Algeriepatriotique : Qu’avez-vous constaté lors de votre récent séjour en Algérie ?
Oriana Dal Bosco : Effectivement, je me trouvais tout récemment dans votre pays, dans le cadre de nos activités et de notre plan de travail, je prépare, à vrai dire, un ouvrage en langue italienne sur l’Algérie sur le plan archéologique. En compagnie de l’un de nos collaborateurs, nous nous trouvions près de Constantine pour ces excursions improvisées quand, tout à coup, nous nous sommes trouvés en face du site de Bou Nouara et quelle fut grande notre surprise de nous trouver en réalité devant un véritable chantier avec des bulldozers. On était en train de détruire les dolmens et les roches avec leurs gravures rupestres pour en faire du gravier.
Sur un site aussi important, un site classé et faisant partie du richissime patrimoine archéologique de votre pays. J’ai donc immédiatement contacté le ministère de la Culture à Alger, en l’alertant sur la gravité des faits que j’ai, hélas, eu à constater directement et photos à l’appui. Nous avons essayé, à notre niveau, de faire bouger les choses.
Que vous a-t-on répondu au ministère de la Culture ?

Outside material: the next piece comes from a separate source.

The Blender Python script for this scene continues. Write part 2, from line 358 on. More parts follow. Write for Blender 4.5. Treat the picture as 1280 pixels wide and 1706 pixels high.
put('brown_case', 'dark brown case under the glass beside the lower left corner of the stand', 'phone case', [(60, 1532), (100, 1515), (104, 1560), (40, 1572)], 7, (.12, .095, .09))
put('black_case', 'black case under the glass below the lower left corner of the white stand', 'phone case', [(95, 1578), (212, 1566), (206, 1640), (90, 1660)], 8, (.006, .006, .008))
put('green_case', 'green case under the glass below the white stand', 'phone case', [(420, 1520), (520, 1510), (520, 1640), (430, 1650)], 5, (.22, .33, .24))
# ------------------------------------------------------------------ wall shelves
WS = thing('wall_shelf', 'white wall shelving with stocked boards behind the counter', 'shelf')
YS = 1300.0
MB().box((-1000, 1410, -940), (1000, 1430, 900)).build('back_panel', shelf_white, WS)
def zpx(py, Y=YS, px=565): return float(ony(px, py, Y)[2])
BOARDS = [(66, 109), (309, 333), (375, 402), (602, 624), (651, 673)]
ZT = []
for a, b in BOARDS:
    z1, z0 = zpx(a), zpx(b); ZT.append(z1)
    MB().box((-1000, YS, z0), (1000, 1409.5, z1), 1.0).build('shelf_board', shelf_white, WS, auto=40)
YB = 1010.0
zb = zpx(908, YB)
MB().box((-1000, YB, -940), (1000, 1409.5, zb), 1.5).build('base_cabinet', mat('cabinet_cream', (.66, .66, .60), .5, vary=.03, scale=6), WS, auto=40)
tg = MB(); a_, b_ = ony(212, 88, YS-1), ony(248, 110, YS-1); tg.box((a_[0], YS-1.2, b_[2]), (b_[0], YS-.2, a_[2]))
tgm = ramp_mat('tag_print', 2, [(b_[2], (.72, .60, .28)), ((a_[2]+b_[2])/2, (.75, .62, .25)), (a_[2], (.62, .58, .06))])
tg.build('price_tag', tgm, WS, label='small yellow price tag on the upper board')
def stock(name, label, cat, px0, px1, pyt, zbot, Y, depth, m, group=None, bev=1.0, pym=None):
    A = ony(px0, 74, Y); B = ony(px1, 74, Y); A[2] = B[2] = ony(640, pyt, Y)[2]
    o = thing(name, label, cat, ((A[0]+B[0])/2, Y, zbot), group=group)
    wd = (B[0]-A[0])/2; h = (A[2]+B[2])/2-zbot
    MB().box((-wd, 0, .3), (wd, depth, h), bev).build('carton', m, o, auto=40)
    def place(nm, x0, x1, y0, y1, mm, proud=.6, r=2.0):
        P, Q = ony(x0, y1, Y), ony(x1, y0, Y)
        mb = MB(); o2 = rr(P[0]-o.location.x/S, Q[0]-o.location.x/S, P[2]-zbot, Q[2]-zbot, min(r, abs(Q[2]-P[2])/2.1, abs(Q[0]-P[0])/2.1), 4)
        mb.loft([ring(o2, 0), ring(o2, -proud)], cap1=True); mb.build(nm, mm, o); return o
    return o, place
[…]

Le ministère de la Culture s’est immédiatement activé et, en ce moment, une réunion est en cours avec Madame la ministre. Je suis optimiste et je reste convaincue que le peuple algérien et ses institutions sauront prouver, encore une fois, leur attachement à leur patrimoine culturel et prendre les mesures nécessaires. D’autant qu’on me dit que des agissements similaires ont été stoppés net par le passé sur ce même site par les autorités compétentes.
Cela dit, une fois en Italie et encouragée par nombre d’amis algériens, j’ai lancé une pétition à travers les réseaux sociaux qui, au passage, a été très bien accueillie par le monde universitaire ; de grands instituts et des associations archéologiques ont, en effet, offert leur soutien, tant en Algérie qu’en Europe. Permettez-moi de vous dire que les messages émanant de vos compatriotes m’ont particulièrement émue et témoignent de l’attention croissante des Algériens pour leur patrimoine, leur culture et leur histoire.

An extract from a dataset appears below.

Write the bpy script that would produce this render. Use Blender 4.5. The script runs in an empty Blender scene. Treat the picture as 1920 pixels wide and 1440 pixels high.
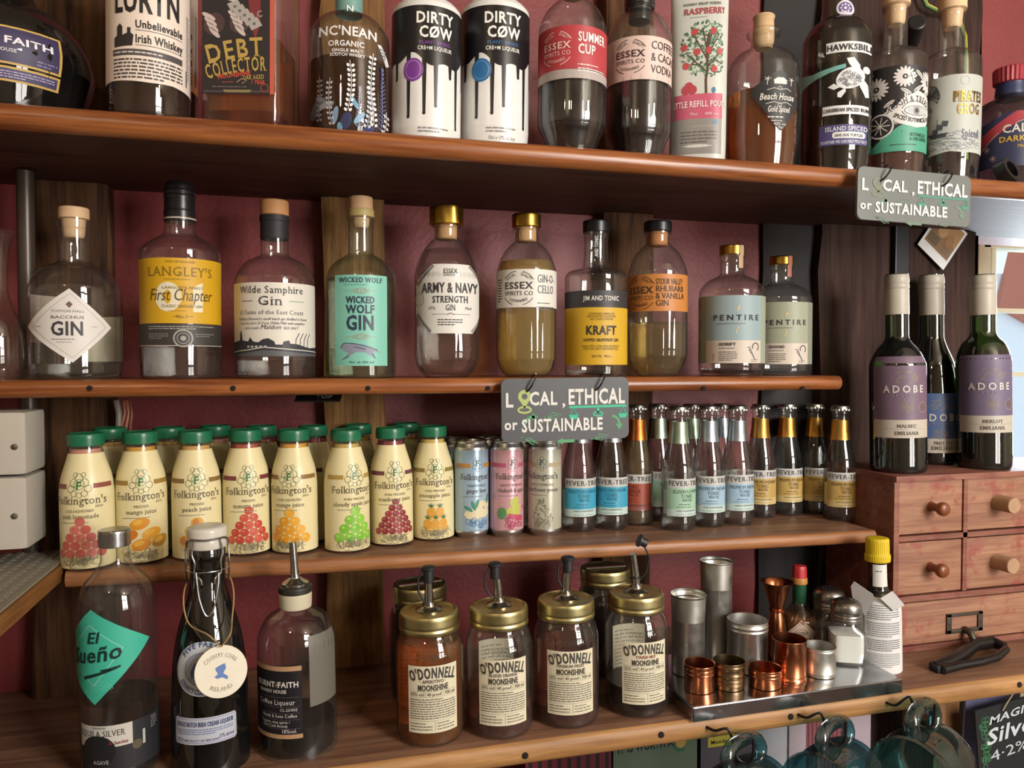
import bpy, bmesh, math, random
from mathutils import Vector, Matrix
random.seed(7)
PI = math.pi
scene = bpy.context.scene
col = scene.collection
# ------------------------------------------------------------------ camera
F = 1442.0                                   # focal length in pixels of the 1920x1440 frame
YAW, PITCH = math.radians(15.2), math.radians(-1.6)
cam_d = bpy.data.cameras.new('camera'); cam_d.sensor_width = 36; cam_d.lens = 36 * F / 1920
cam_d.clip_start = 0.02
cam = bpy.data.objects.new('camera', cam_d); col.objects.link(cam)
cam.rotation_euler = (PI / 2 + PITCH, 0, -YAW); cam.location = (0, 0, 0)
scene.camera = cam
# ------------------------------------------------------------------ world, light, exposure
wd = bpy.data.worlds.new('sky'); scene.world = wd; wd.use_nodes = True
wb = wd.node_tree.nodes['Background']; wb.inputs[0].default_value = (0.80, 0.90, 1.0, 1); wb.inputs[1].default_value = .85
def area(name, loc, target, sx, sy, power, colr, spread=180):
    l = bpy.data.lights.new(name, 'AREA'); l.shape = 'RECTANGLE'; l.size = sx; l.size_y = sy
    l.energy = power; l.color = colr; l.spread = math.radians(spread)
    o = bpy.data.objects.new(name, l); col.objects.link(o); o.location = loc
    o.rotation_euler = (Vector(target) - Vector(loc)).to_track_quat('-Z', 'Y').to_euler()
    return o
for wx in (1.32, 1.82):
    for wz, we in ((-.38, 3.2), (.20, 8.0), (.78, 12.0)): area('window_light', (wx, -1.46, wz), (wx * .55 + .5, 1.1, .05), .42, .50, we, (1.0, .96, .91))
area('side_window_light', (2.32, 1.75, .02), (1.25, .25, -.05), .40, .62, 17, (.86, .93, 1.0), 140)
def bulb(name, loc, power, r, colr):
    l = bpy.data.lights.new(name, 'POINT'); l.energy = power; l.shadow_soft_size = r; l.color = colr
    o = bpy.data.objects.new(name, l); col.objects.link(o); o.location = loc
bulb('pendant_bulb', (-.55, -.35, .78), 4.5, .045, (1.0, .78, .52))
bulb('pendant_bulb', (.95, -.55, .78), 6.0, .045, (1.0, .80, .56))
scene.view_settings.view_transform = 'Standard'; scene.view_settings.look = 'None'
scene.view_settings.gamma = 1; scene.view_settings.use_curve_mapping = False
scene.view_settings.exposure = 0.9
cy = scene.cycles
cy.max_bounces = 10; cy.transparent_max_bounces = 40; cy.transmission_bounces = 10; cy.glossy_bounces = 3; cy.diffuse_bounces = 3
cy.use_adaptive_sampling = True; cy.adaptive_threshold = .05
cy.use_denoising = True
cy.sample_clamp_indirect = 6
# ------------------------------------------------------------------ pixel <-> place
_f = Vector((math.sin(YAW) * math.cos(PITCH), math.cos(YAW) * math.cos(PITCH), math.sin(PITCH)))
_r = Vector((math.cos(YAW), -math.sin(YAW), 0)); _u = _r.cross(_f)
def ray(px, py): return _f + _r * ((px - 960) / F) - _u * ((py - 720) / F)
def at(px, py, Y):
    d = ray(px, py); return d * (Y / d.y)
def onz(px, py, z):
    d = ray(px, py); return d * (z / d.z)
def depth(p): return Vector(p).dot(_f)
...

Vous savez, cette nécropole est un cimetière préhistorique d’une valeur archéologique inestimable, un lieu où toutes sortes de cérémonies étaient célébrées, comme indiqué par ces figures inscrites sur les roches et les dolmens ; elle remonte probablement à l’ère néolithique et elle suscite un intérêt mondial.
Seuls quelques sites comme celui de Bou Nouara existent en Europe et attirent tant les chercheurs que les touristes, et l’Algérie a beaucoup à offrir dans ce domaine, avec ses nécropoles mégalithiques… Je pourrais vous citer Taksas, Roknia et, bien sûr, Bou Nouara.
Comment faire pour éviter que ce genre d’atteintes au patrimoine ne se reproduise ?
Je suis optimiste, mais il faut agir vite. A l’avenir, il faudra répertorier tous les sites d’art rupestre et, avec le temps, les aménager pour ce qu’ils sont, à savoir des musées à ciel ouvert. Il faudra aussi les préserver pour en faire profiter les générations futures de votre pays et du monde entier.